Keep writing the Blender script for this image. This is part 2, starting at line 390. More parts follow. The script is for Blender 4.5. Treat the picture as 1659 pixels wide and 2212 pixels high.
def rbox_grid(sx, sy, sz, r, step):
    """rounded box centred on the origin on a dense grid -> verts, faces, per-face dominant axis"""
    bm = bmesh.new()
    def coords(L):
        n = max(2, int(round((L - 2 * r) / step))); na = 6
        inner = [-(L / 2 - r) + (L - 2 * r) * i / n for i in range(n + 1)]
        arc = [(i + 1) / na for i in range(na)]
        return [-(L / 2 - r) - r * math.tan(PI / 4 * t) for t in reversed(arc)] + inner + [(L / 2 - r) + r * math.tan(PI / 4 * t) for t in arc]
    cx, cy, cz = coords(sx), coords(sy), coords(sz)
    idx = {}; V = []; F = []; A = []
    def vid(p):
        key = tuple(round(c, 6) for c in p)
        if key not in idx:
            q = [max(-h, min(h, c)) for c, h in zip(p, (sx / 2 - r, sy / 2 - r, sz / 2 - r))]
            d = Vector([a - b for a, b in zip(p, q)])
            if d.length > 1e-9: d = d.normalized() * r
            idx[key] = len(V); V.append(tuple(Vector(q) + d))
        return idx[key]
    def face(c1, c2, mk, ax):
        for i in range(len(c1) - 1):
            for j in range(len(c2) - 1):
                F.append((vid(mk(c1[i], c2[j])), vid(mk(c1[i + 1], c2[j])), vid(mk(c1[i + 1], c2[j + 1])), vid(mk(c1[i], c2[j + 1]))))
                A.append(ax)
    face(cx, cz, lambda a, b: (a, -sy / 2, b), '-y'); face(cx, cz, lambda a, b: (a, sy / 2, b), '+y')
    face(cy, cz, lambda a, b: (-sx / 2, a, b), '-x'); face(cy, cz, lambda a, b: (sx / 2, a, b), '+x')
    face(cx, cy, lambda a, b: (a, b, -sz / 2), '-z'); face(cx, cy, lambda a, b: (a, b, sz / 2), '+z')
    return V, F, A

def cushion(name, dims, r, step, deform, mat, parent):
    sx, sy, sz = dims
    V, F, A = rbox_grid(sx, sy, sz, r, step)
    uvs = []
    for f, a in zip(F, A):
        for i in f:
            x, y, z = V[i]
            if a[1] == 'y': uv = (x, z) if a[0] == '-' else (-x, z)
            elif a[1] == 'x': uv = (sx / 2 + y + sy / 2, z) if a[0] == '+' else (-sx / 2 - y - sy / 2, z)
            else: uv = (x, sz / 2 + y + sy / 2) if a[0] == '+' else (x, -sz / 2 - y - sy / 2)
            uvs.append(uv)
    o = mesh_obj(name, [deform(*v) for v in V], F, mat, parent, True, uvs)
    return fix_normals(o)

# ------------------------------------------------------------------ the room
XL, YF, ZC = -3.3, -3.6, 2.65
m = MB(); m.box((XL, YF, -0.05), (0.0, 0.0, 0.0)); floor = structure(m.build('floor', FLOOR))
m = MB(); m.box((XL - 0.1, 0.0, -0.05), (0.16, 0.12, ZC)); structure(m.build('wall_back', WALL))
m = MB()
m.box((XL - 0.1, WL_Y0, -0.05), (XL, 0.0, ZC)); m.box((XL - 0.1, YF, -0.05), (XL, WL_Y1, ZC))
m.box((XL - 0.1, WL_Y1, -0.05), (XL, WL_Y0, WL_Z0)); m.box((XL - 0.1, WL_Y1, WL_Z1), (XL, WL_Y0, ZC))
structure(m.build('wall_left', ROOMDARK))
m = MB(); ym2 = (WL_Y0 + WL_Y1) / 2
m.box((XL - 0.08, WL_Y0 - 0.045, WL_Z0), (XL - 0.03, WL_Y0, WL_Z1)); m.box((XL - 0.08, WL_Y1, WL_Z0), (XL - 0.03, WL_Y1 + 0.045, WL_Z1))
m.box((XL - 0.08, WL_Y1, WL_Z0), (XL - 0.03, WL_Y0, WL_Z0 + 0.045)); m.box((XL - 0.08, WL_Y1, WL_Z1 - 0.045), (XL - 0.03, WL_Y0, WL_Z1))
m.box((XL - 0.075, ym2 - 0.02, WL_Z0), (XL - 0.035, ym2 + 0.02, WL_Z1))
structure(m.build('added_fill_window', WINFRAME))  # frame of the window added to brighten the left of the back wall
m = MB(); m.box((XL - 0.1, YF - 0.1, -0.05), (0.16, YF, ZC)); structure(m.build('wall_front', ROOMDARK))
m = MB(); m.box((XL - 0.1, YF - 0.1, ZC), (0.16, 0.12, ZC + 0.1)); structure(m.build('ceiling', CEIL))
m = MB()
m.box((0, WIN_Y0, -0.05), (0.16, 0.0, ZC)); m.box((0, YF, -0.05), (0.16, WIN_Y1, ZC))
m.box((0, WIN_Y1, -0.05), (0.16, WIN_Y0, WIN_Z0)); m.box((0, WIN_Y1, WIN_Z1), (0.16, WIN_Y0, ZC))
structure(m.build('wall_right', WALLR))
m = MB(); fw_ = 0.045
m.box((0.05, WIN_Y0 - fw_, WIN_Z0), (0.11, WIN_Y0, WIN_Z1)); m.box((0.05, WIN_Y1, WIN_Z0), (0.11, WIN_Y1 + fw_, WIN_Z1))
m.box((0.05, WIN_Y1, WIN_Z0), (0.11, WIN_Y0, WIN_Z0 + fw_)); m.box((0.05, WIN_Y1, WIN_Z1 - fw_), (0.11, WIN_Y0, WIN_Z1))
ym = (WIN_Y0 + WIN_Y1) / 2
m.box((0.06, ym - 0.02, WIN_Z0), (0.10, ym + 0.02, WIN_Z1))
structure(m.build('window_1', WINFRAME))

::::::

Reproduce the material exactly, with every line intact.

Keep writing the Blender script for this image. This is part 2, starting at line 390. More parts follow. The script is for Blender 4.5. Treat the picture as 1659 pixels wide and 2212 pixels high.
def rbox_grid(sx, sy, sz, r, step):
    """rounded box centred on the origin on a dense grid -> verts, faces, per-face dominant axis"""
    bm = bmesh.new()
    def coords(L):
        n = max(2, int(round((L - 2 * r) / step))); na = 6
        inner = [-(L / 2 - r) + (L - 2 * r) * i / n for i in range(n + 1)]
        arc = [(i + 1) / na for i in range(na)]
        return [-(L / 2 - r) - r * math.tan(PI / 4 * t) for t in reversed(arc)] + inner + [(L / 2 - r) + r * math.tan(PI / 4 * t) for t in arc]
    cx, cy, cz = coords(sx), coords(sy), coords(sz)
    idx = {}; V = []; F = []; A = []
    def vid(p):
        key = tuple(round(c, 6) for c in p)
        if key not in idx:
            q = [max(-h, min(h, c)) for c, h in zip(p, (sx / 2 - r, sy / 2 - r, sz / 2 - r))]
            d = Vector([a - b for a, b in zip(p, q)])
            if d.length > 1e-9: d = d.normalized() * r
            idx[key] = len(V); V.append(tuple(Vector(q) + d))
        return idx[key]
    def face(c1, c2, mk, ax):
        for i in range(len(c1) - 1):
            for j in range(len(c2) - 1):
                F.append((vid(mk(c1[i], c2[j])), vid(mk(c1[i + 1], c2[j])), vid(mk(c1[i + 1], c2[j + 1])), vid(mk(c1[i], c2[j + 1]))))
                A.append(ax)
    face(cx, cz, lambda a, b: (a, -sy / 2, b), '-y'); face(cx, cz, lambda a, b: (a, sy / 2, b), '+y')
    face(cy, cz, lambda a, b: (-sx / 2, a, b), '-x'); face(cy, cz, lambda a, b: (sx / 2, a, b), '+x')
    face(cx, cy, lambda a, b: (a, b, -sz / 2), '-z'); face(cx, cy, lambda a, b: (a, b, sz / 2), '+z')
    return V, F, A

def cushion(name, dims, r, step, deform, mat, parent):
    sx, sy, sz = dims
    V, F, A = rbox_grid(sx, sy, sz, r, step)
    uvs = []
    for f, a in zip(F, A):
        for i in f:
            x, y, z = V[i]
            if a[1] == 'y': uv = (x, z) if a[0] == '-' else (-x, z)
            elif a[1] == 'x': uv = (sx / 2 + y + sy / 2, z) if a[0] == '+' else (-sx / 2 - y - sy / 2, z)
            else: uv = (x, sz / 2 + y + sy / 2) if a[0] == '+' else (x, -sz / 2 - y - sy / 2)
            uvs.append(uv)
    o = mesh_obj(name, [deform(*v) for v in V], F, mat, parent, True, uvs)
    return fix_normals(o)

# ------------------------------------------------------------------ the room
XL, YF, ZC = -3.3, -3.6, 2.65
m = MB(); m.box((XL, YF, -0.05), (0.0, 0.0, 0.0)); floor = structure(m.build('floor', FLOOR))
m = MB(); m.box((XL - 0.1, 0.0, -0.05), (0.16, 0.12, ZC)); structure(m.build('wall_back', WALL))
m = MB()
m.box((XL - 0.1, WL_Y0, -0.05), (XL, 0.0, ZC)); m.box((XL - 0.1, YF, -0.05), (XL, WL_Y1, ZC))
m.box((XL - 0.1, WL_Y1, -0.05), (XL, WL_Y0, WL_Z0)); m.box((XL - 0.1, WL_Y1, WL_Z1), (XL, WL_Y0, ZC))
structure(m.build('wall_left', ROOMDARK))
m = MB(); ym2 = (WL_Y0 + WL_Y1) / 2
m.box((XL - 0.08, WL_Y0 - 0.045, WL_Z0), (XL - 0.03, WL_Y0, WL_Z1)); m.box((XL - 0.08, WL_Y1, WL_Z0), (XL - 0.03, WL_Y1 + 0.045, WL_Z1))
m.box((XL - 0.08, WL_Y1, WL_Z0), (XL - 0.03, WL_Y0, WL_Z0 + 0.045)); m.box((XL - 0.08, WL_Y1, WL_Z1 - 0.045), (XL - 0.03, WL_Y0, WL_Z1))
m.box((XL - 0.075, ym2 - 0.02, WL_Z0), (XL - 0.035, ym2 + 0.02, WL_Z1))
structure(m.build('added_fill_window', WINFRAME))  # frame of the window added to brighten the left of the back wall
m = MB(); m.box((XL - 0.1, YF - 0.1, -0.05), (0.16, YF, ZC)); structure(m.build('wall_front', ROOMDARK))
m = MB(); m.box((XL - 0.1, YF - 0.1, ZC), (0.16, 0.12, ZC + 0.1)); structure(m.build('ceiling', CEIL))
m = MB()
m.box((0, WIN_Y0, -0.05), (0.16, 0.0, ZC)); m.box((0, YF, -0.05), (0.16, WIN_Y1, ZC))
m.box((0, WIN_Y1, -0.05), (0.16, WIN_Y0, WIN_Z0)); m.box((0, WIN_Y1, WIN_Z1), (0.16, WIN_Y0, ZC))
structure(m.build('wall_right', WALLR))
m = MB(); fw_ = 0.045
m.box((0.05, WIN_Y0 - fw_, WIN_Z0), (0.11, WIN_Y0, WIN_Z1)); m.box((0.05, WIN_Y1, WIN_Z0), (0.11, WIN_Y1 + fw_, WIN_Z1))
m.box((0.05, WIN_Y1, WIN_Z0), (0.11, WIN_Y0, WIN_Z0 + fw_)); m.box((0.05, WIN_Y1, WIN_Z1 - fw_), (0.11, WIN_Y0, WIN_Z1))
ym = (WIN_Y0 + WIN_Y1) / 2
m.box((0.06, ym - 0.02, WIN_Z0), (0.10, ym + 0.02, WIN_Z1))
structure(m.build('window_1', WINFRAME))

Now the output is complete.